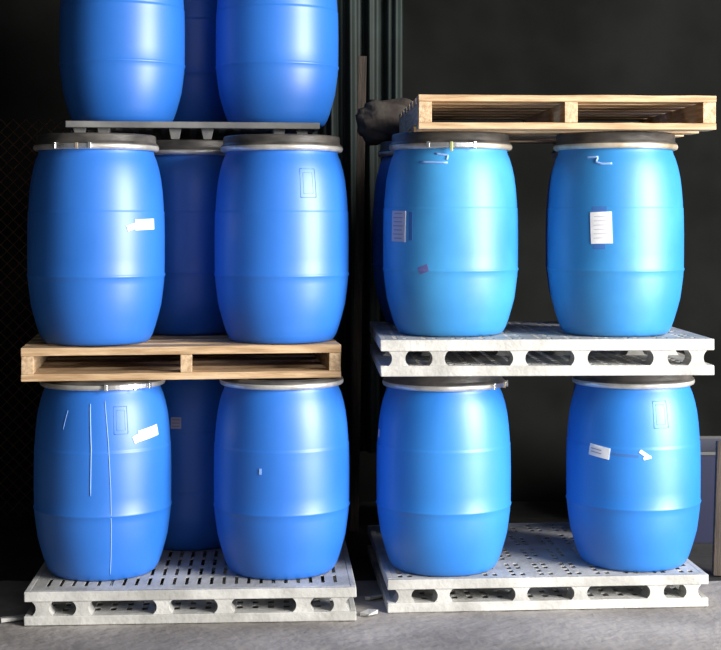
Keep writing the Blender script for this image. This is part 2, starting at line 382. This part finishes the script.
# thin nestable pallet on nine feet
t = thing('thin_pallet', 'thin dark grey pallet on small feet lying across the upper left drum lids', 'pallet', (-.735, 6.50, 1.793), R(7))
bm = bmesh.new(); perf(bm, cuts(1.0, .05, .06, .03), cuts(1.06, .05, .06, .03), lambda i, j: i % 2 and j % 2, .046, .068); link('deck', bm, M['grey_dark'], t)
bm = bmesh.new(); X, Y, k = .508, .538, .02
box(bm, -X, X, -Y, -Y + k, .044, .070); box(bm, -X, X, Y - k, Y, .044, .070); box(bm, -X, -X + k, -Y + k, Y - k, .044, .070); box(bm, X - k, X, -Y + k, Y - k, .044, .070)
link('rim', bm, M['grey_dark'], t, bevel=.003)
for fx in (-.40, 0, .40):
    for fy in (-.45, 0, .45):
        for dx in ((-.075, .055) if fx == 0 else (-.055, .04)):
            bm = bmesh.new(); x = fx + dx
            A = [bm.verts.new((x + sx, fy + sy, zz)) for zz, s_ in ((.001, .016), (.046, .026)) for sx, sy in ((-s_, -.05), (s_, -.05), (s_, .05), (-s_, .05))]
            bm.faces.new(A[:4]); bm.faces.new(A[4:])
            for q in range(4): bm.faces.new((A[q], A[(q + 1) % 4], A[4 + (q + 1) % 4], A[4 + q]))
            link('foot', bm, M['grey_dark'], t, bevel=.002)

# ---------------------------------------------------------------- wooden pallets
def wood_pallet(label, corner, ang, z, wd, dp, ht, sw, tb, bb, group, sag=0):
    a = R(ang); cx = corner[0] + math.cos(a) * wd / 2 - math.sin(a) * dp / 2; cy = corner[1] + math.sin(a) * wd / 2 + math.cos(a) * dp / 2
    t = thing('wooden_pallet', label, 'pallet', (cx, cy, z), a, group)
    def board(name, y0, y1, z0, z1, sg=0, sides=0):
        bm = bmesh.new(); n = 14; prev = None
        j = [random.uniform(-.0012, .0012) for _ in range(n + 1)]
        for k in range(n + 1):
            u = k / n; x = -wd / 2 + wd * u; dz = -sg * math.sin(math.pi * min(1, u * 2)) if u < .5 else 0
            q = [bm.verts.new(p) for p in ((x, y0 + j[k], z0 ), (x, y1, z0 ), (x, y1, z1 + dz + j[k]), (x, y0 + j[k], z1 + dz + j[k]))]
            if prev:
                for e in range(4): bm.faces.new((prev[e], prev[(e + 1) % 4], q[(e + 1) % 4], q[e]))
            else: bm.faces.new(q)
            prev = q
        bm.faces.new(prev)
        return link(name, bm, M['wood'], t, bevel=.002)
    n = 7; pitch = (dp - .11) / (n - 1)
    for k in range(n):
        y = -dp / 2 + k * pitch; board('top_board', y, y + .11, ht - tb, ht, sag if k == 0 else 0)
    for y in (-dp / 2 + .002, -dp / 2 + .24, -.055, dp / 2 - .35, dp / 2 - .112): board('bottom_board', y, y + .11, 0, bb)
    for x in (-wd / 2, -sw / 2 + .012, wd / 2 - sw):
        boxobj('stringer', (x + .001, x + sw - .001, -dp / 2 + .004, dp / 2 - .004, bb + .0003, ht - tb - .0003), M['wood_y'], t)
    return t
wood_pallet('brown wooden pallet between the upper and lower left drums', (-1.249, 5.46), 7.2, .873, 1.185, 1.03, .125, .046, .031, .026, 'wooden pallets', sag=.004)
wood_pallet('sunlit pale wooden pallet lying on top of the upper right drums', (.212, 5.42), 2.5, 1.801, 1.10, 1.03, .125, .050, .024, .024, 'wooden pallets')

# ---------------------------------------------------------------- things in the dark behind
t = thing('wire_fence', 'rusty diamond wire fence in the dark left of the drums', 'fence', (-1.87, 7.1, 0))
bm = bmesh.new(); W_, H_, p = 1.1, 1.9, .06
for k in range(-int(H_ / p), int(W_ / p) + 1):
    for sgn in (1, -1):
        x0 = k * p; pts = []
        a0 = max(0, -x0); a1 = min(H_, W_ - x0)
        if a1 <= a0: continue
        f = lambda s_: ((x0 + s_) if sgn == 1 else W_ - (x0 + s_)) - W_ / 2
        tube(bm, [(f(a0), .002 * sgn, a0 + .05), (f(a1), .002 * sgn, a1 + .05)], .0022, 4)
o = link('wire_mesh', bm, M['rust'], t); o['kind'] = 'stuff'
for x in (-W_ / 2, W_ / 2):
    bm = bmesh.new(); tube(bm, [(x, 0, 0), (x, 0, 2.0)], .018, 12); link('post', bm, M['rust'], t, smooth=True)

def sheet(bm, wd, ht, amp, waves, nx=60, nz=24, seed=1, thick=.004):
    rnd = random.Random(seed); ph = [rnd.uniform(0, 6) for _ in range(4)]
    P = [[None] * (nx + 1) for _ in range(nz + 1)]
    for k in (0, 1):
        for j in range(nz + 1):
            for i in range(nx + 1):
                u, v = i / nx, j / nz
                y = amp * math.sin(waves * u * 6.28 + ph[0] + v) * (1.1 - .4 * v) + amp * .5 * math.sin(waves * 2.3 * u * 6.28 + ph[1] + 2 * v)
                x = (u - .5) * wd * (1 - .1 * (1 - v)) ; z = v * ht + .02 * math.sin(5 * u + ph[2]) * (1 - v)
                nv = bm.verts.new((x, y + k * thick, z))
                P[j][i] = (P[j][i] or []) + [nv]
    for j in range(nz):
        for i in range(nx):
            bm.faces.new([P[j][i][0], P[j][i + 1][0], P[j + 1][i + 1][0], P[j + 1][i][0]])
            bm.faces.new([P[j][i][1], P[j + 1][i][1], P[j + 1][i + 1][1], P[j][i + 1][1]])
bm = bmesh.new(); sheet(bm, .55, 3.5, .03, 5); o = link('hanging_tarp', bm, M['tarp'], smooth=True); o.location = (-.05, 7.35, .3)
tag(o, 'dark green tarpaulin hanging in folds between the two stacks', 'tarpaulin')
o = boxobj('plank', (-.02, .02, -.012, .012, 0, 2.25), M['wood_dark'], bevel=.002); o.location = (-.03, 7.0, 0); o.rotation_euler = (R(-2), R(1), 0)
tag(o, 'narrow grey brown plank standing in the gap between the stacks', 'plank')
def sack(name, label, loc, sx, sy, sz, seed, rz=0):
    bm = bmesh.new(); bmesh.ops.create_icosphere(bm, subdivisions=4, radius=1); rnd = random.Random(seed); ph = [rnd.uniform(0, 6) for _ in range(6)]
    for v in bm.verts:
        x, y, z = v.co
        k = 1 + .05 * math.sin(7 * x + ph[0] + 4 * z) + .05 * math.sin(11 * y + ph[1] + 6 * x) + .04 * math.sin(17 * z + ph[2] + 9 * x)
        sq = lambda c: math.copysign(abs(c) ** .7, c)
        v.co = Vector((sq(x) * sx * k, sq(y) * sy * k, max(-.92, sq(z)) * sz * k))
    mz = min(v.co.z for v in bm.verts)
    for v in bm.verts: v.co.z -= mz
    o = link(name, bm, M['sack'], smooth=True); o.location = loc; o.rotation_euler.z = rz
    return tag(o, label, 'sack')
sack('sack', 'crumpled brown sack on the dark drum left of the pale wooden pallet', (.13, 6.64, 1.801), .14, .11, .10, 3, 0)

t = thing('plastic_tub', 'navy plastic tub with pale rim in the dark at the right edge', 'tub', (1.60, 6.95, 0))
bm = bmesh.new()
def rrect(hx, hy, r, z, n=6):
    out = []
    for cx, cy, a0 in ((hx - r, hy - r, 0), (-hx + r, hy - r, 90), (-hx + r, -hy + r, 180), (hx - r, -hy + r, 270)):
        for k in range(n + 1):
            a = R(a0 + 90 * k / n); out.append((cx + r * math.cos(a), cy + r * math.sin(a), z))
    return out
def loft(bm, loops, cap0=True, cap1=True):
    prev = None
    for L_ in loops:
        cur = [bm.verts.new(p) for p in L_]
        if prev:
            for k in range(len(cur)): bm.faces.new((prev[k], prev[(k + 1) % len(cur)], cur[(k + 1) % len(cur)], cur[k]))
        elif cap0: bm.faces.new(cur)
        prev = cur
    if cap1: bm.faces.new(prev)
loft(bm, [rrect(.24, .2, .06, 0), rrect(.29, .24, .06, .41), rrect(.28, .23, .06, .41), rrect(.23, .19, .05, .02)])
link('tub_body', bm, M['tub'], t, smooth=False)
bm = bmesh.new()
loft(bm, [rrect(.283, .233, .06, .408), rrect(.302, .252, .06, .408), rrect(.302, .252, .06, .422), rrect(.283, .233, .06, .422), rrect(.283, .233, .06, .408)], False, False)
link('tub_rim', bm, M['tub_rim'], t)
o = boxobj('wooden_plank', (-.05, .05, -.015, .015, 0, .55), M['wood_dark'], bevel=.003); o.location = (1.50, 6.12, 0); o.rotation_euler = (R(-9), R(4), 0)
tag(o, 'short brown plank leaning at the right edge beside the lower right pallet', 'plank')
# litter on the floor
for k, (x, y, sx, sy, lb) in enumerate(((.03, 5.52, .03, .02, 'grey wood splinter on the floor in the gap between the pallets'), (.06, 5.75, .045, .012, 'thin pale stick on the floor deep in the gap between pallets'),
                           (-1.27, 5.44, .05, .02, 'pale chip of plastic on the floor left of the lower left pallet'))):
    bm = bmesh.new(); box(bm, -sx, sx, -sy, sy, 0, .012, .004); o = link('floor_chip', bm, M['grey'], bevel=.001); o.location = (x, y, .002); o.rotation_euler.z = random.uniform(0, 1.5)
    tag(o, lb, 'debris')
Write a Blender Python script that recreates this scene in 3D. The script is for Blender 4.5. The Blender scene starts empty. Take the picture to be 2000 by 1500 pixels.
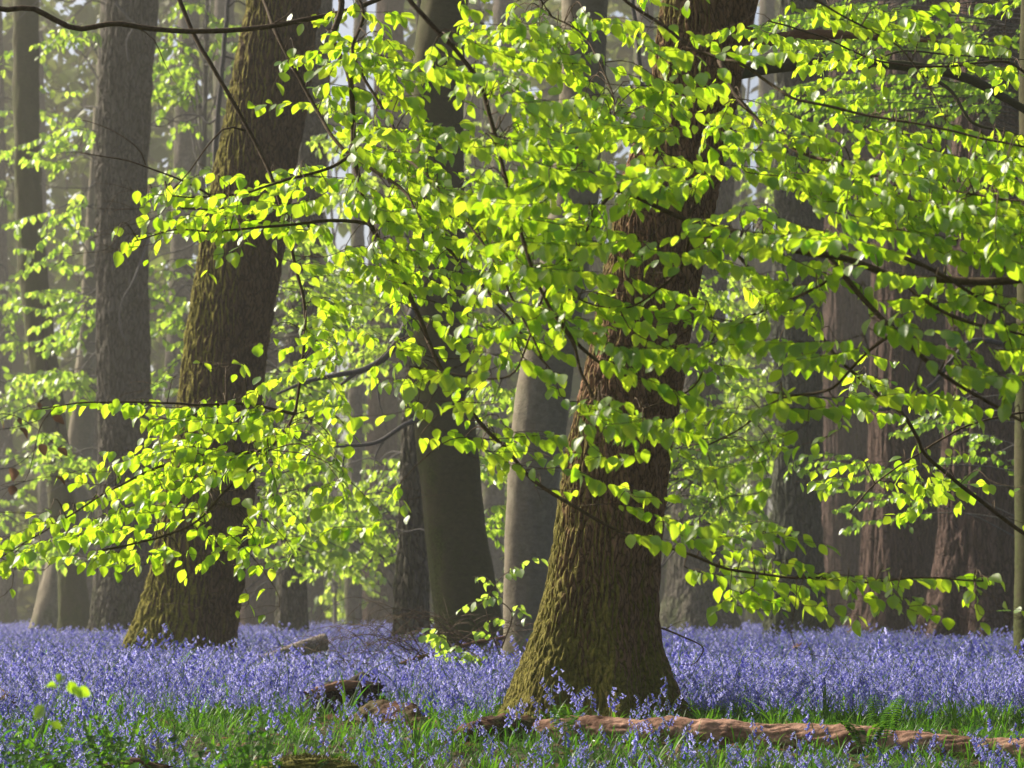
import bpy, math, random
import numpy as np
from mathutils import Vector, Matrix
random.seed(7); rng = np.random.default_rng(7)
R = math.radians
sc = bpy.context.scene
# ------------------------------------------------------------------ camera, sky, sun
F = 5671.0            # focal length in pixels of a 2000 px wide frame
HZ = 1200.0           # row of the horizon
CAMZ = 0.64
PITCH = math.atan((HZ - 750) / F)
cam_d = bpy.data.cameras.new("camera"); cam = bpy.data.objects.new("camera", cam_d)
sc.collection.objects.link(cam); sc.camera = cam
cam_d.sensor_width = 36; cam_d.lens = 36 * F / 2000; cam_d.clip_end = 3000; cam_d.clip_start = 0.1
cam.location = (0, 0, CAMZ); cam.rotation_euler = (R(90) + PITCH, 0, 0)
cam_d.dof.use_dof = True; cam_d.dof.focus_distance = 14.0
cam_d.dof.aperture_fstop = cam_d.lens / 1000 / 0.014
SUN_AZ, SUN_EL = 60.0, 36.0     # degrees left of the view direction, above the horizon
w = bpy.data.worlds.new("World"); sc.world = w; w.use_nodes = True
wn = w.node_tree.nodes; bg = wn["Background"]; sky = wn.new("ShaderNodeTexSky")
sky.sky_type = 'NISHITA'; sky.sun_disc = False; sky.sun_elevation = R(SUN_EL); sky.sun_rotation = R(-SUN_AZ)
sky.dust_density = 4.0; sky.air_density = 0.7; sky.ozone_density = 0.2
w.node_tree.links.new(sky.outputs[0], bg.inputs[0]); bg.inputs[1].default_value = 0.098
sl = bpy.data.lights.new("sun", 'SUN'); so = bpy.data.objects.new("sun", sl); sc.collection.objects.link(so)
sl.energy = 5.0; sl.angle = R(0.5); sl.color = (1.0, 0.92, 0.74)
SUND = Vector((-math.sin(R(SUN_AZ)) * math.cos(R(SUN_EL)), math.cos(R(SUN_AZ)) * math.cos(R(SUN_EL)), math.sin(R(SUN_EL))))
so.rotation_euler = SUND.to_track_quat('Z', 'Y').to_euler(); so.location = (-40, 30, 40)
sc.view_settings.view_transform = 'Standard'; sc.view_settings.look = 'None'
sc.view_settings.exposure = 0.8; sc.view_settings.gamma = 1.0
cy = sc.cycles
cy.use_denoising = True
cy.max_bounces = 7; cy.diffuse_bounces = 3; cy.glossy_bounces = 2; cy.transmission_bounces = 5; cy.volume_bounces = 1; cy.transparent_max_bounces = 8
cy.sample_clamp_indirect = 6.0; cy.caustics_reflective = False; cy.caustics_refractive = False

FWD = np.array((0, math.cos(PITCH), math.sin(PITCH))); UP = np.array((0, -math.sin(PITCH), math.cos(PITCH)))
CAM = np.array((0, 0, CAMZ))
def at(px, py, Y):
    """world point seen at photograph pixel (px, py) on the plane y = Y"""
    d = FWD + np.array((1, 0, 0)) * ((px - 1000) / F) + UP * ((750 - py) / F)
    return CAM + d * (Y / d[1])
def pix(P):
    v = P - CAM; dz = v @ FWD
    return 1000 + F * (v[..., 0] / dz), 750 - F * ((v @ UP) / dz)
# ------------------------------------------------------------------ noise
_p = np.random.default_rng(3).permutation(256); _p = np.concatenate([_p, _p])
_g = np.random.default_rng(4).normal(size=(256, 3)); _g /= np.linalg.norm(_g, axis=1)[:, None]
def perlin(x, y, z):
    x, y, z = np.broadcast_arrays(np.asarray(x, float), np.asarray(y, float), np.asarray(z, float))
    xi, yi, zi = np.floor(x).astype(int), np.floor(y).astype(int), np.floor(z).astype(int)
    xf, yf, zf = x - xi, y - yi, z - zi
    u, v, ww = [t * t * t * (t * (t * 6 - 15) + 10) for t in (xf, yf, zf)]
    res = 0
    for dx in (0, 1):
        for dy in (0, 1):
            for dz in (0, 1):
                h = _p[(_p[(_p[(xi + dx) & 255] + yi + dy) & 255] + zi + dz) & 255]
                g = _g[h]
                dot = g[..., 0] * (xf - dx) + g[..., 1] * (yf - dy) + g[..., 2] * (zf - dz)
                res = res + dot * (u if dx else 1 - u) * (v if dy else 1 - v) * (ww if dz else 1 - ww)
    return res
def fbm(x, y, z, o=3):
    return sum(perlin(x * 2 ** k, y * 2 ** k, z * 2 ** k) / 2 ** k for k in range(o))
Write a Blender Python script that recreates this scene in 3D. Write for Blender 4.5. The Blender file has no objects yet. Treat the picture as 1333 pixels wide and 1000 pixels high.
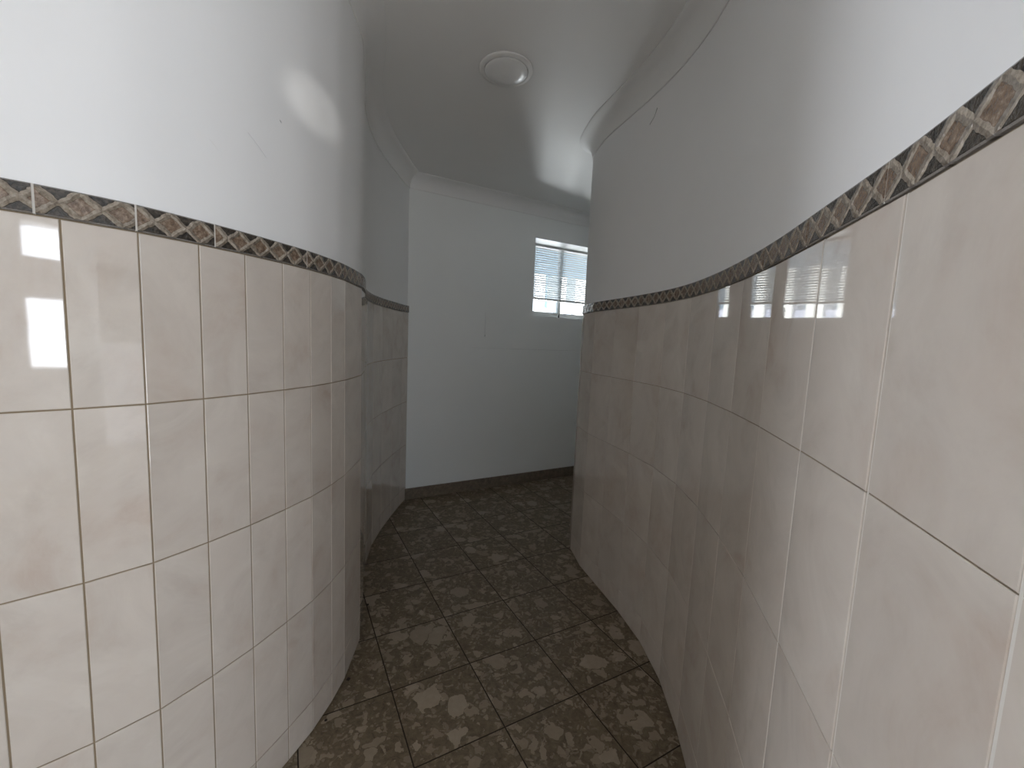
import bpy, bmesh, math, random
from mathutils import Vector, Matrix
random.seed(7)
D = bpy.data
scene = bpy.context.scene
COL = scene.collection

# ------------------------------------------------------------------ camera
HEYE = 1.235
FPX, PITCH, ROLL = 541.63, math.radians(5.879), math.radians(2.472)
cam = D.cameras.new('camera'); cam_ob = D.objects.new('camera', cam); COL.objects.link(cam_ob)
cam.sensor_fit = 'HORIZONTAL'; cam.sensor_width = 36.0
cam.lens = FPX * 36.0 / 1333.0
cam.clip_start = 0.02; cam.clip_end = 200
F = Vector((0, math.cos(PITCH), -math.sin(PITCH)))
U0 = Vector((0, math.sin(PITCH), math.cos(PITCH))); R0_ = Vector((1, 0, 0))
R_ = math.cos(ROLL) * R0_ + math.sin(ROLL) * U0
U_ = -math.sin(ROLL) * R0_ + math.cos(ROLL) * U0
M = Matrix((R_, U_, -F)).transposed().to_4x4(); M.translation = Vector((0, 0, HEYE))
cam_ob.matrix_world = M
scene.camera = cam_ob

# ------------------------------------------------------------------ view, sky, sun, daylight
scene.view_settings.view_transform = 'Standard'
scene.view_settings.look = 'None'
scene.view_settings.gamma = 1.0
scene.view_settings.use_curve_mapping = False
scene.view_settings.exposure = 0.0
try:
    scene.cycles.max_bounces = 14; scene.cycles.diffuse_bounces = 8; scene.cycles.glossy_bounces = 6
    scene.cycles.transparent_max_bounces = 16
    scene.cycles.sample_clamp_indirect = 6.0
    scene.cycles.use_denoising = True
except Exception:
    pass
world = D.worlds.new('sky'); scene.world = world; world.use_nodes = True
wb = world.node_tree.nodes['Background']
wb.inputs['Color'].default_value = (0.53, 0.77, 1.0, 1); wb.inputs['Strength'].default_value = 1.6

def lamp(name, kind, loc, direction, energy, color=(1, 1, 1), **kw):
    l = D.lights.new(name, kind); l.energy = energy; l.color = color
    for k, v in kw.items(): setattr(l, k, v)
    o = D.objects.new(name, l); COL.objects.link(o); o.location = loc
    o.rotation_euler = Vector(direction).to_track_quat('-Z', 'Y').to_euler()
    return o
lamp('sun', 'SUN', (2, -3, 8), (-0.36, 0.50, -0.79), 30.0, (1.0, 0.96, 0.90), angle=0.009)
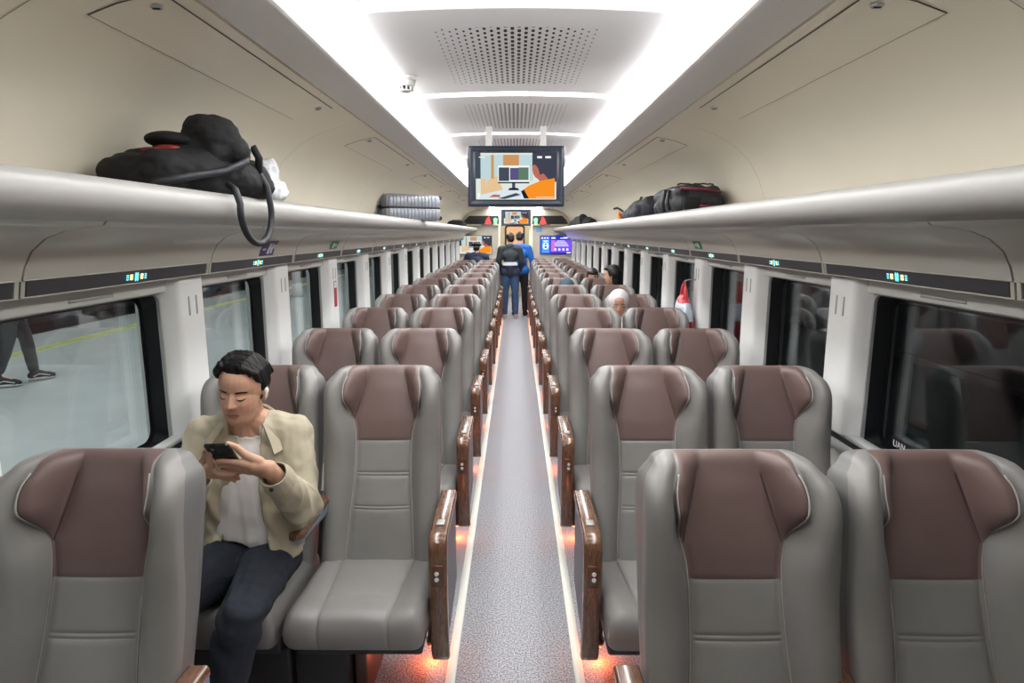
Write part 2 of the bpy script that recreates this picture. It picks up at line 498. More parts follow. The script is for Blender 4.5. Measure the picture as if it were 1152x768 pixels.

● **DO THIS**: Reproduce the material above exactly, first line through the line that contains "link('foot', bm, M['grey_dark'], t, bevel=.002)", minus the pictures.

● **THE OUTPUT**:
Keep writing the Blender script for this image. This is part 2, starting at line 382. This part finishes the script.
# thin nestable pallet on nine feet
t = thing('thin_pallet', 'thin dark grey pallet on small feet lying across the upper left drum lids', 'pallet', (-.735, 6.50, 1.793), R(7))
bm = bmesh.new(); perf(bm, cuts(1.0, .05, .06, .03), cuts(1.06, .05, .06, .03), lambda i, j: i % 2 and j % 2, .046, .068); link('deck', bm, M['grey_dark'], t)
bm = bmesh.new(); X, Y, k = .508, .538, .02
box(bm, -X, X, -Y, -Y + k, .044, .070); box(bm, -X, X, Y - k, Y, .044, .070); box(bm, -X, -X + k, -Y + k, Y - k, .044, .070); box(bm, X - k, X, -Y + k, Y - k, .044, .070)
link('rim', bm, M['grey_dark'], t, bevel=.003)
for fx in (-.40, 0, .40):
    for fy in (-.45, 0, .45):
        for dx in ((-.075, .055) if fx == 0 else (-.055, .04)):
            bm = bmesh.new(); x = fx + dx
            A = [bm.verts.new((x + sx, fy + sy, zz)) for zz, s_ in ((.001, .016), (.046, .026)) for sx, sy in ((-s_, -.05), (s_, -.05), (s_, .05), (-s_, .05))]
            bm.faces.new(A[:4]); bm.faces.new(A[4:])
            for q in range(4): bm.faces.new((A[q], A[(q + 1) % 4], A[4 + (q + 1) % 4], A[4 + q]))
            link('foot', bm, M['grey_dark'], t, bevel=.002)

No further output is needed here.